What to do: Find the lines with "wide" in them and copy them out.

Dataset records:
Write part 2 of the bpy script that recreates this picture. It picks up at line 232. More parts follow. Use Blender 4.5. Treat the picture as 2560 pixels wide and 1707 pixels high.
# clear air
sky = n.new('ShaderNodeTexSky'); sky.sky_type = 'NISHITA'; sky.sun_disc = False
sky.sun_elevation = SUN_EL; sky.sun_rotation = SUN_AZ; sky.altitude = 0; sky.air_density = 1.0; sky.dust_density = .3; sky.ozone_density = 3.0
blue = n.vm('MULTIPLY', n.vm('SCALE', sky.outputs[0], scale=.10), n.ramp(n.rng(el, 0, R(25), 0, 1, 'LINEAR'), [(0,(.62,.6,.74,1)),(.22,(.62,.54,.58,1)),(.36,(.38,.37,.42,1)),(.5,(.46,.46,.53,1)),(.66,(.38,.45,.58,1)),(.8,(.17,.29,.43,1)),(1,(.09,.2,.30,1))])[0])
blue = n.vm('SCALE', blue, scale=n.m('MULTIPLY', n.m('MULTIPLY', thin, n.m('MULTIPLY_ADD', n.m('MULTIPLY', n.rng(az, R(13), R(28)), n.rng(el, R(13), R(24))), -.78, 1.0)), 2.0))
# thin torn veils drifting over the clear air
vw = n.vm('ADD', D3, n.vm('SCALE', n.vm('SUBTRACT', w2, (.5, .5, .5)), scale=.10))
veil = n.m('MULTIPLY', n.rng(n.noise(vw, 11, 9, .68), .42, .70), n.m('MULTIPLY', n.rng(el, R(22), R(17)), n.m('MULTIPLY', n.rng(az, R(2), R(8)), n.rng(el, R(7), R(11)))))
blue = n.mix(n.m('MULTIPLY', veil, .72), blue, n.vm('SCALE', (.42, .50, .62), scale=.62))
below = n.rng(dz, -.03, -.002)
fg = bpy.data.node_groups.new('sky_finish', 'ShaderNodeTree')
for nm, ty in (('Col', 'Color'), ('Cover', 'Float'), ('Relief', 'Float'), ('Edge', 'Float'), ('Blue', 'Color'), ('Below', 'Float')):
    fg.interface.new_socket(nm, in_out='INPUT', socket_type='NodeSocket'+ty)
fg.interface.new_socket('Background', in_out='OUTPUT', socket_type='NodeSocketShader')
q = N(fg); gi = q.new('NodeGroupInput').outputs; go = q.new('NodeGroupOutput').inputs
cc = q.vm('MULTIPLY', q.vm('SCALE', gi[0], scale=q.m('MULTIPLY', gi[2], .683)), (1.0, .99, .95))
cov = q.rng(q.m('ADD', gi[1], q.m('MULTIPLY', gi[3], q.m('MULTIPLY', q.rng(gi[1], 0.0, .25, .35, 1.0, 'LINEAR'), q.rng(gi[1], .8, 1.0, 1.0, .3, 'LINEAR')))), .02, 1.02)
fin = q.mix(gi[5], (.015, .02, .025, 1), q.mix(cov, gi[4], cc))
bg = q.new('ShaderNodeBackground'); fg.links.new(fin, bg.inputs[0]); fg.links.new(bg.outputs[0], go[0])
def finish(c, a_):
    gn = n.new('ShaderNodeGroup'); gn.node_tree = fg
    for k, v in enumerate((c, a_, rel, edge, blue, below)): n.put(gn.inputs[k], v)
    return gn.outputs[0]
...
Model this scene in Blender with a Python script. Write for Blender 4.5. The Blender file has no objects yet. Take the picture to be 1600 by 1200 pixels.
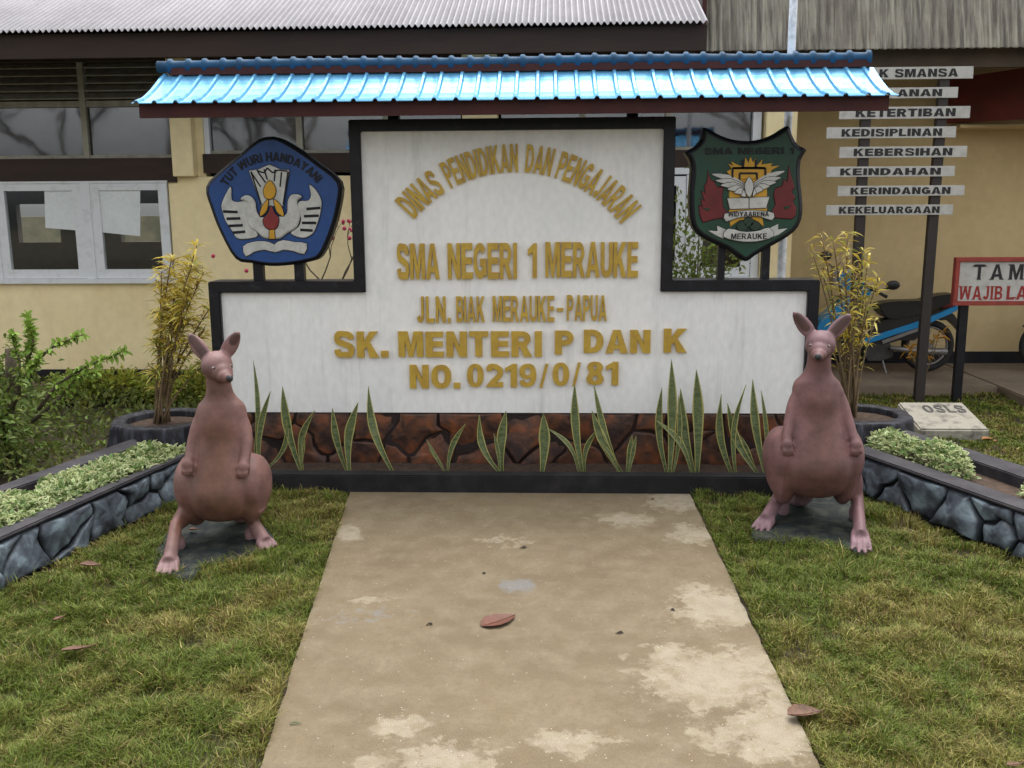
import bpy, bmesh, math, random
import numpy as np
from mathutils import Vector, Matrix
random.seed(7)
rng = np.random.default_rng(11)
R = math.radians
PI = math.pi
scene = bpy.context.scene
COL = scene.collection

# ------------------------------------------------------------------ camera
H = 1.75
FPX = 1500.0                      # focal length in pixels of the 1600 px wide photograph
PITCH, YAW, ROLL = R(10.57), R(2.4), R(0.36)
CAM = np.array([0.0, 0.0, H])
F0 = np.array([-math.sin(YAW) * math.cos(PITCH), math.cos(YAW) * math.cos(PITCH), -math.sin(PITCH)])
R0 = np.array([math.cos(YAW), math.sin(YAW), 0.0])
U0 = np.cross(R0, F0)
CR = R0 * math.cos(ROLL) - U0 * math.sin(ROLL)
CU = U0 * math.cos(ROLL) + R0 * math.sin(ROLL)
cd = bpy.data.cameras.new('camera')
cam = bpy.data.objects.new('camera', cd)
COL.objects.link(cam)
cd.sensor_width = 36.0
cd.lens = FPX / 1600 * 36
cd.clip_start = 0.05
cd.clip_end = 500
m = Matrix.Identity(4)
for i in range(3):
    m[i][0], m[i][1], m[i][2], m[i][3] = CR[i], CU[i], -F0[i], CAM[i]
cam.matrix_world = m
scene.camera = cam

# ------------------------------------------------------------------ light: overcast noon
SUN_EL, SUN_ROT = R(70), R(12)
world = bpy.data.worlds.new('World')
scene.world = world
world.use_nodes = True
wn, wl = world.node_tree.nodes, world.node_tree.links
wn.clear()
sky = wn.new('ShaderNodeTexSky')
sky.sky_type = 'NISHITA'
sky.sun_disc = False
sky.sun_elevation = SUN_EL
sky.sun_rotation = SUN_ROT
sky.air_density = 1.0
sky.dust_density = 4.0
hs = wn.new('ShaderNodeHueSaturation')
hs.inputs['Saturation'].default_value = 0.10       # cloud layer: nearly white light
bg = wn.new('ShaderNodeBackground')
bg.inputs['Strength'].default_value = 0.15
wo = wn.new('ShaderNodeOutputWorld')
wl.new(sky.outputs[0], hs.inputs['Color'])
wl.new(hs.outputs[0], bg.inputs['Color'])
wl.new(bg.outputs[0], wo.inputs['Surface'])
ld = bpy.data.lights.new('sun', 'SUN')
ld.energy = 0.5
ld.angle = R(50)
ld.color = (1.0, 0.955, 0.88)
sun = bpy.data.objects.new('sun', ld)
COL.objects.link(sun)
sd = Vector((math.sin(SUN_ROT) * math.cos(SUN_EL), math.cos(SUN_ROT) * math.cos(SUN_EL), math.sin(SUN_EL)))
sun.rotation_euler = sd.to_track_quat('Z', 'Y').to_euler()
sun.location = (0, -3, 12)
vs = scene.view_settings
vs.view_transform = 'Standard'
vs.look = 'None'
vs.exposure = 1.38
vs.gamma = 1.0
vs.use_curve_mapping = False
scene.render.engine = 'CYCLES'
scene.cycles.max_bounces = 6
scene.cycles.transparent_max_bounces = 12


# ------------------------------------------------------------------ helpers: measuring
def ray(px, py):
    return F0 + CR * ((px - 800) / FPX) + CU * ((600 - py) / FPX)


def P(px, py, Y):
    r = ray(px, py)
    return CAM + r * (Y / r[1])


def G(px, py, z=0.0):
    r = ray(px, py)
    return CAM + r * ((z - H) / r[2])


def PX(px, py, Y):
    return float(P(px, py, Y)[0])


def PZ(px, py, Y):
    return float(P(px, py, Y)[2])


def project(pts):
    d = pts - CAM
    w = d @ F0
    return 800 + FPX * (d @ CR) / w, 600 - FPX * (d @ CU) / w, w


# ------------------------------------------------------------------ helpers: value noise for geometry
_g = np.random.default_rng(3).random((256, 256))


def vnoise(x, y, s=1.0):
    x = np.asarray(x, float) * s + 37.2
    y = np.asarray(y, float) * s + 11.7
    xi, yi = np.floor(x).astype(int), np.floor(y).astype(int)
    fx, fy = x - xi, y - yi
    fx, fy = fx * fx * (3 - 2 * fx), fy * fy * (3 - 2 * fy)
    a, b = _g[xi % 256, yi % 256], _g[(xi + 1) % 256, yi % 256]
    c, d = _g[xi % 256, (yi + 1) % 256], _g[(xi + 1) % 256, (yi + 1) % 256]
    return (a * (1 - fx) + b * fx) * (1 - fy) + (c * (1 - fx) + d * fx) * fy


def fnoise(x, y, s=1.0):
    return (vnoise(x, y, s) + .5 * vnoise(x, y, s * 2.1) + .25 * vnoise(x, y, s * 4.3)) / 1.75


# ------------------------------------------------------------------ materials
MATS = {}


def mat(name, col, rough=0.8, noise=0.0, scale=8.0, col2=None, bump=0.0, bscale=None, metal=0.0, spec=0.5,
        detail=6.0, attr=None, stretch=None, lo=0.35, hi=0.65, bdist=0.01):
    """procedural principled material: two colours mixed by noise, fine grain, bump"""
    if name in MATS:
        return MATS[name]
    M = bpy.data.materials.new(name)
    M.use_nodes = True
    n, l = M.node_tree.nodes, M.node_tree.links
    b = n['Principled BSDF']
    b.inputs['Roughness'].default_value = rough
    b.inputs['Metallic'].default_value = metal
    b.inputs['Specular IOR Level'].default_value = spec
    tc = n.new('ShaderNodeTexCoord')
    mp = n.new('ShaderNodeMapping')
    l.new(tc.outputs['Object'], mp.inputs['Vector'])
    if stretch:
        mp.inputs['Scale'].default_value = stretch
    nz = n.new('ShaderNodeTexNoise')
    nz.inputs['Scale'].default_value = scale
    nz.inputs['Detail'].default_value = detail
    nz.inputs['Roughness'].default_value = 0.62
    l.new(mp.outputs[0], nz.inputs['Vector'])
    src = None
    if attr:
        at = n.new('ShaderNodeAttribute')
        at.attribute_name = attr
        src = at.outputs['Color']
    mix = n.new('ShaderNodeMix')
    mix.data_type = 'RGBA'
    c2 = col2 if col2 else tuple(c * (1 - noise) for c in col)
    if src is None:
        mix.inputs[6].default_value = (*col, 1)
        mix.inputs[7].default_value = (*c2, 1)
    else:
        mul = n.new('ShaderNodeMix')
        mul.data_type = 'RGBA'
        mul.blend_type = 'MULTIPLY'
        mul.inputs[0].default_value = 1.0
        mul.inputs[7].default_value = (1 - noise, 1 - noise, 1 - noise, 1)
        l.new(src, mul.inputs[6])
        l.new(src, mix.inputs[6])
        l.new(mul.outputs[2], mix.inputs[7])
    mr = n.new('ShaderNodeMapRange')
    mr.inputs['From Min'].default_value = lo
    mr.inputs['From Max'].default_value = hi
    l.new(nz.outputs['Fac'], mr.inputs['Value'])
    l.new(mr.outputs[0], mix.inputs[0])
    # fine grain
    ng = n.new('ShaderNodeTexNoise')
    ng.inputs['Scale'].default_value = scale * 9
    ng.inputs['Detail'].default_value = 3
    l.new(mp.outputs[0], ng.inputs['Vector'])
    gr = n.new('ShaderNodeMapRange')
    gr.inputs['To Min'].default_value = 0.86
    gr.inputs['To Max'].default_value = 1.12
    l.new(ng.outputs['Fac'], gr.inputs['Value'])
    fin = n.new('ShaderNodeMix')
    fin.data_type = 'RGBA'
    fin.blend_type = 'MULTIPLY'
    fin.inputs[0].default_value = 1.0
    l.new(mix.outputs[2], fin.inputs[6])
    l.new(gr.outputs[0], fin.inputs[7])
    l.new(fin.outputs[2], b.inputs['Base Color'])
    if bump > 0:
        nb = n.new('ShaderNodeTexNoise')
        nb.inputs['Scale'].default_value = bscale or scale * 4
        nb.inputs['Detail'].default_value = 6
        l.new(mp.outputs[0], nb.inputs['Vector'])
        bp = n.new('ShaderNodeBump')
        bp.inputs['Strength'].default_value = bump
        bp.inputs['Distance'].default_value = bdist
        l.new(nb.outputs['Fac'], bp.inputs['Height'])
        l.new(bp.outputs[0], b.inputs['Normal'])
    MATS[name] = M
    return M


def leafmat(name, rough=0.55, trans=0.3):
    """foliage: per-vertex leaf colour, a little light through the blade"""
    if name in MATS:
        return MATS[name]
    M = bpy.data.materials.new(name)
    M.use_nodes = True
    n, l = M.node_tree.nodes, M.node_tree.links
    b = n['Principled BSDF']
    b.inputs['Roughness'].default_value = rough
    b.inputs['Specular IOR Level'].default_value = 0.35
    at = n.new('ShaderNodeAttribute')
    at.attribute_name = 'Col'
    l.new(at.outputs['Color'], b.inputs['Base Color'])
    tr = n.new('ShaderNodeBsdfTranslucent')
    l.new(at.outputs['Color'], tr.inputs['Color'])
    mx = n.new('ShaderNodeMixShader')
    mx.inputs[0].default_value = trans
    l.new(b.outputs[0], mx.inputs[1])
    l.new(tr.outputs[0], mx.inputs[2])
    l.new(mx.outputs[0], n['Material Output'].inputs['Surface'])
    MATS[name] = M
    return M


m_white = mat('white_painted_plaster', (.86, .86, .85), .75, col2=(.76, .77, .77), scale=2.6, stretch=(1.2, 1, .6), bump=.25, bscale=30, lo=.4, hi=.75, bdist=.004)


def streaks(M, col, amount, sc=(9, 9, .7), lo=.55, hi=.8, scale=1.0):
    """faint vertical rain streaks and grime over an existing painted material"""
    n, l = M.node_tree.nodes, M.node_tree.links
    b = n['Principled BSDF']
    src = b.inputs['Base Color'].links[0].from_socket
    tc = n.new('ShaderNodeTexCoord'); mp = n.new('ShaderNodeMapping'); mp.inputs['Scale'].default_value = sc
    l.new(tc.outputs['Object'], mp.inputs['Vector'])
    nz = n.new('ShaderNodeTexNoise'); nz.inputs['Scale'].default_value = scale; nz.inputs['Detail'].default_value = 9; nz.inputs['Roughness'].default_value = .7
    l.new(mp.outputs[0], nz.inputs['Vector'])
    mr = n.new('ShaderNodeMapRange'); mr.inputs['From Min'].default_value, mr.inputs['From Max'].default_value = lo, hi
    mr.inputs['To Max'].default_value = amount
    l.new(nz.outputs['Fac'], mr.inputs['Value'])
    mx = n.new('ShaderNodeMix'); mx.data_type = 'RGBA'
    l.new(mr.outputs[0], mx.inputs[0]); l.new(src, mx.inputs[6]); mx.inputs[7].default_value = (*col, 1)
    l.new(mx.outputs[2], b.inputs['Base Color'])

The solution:
Write part 2 of the bpy script that recreates this picture. It picks up at line 232. More parts follow. Use Blender 4.5. Treat the picture as 2560 pixels wide and 1707 pixels high.
FPX = 1500.0                      # focal length in pixels of the 1600 px wide photograph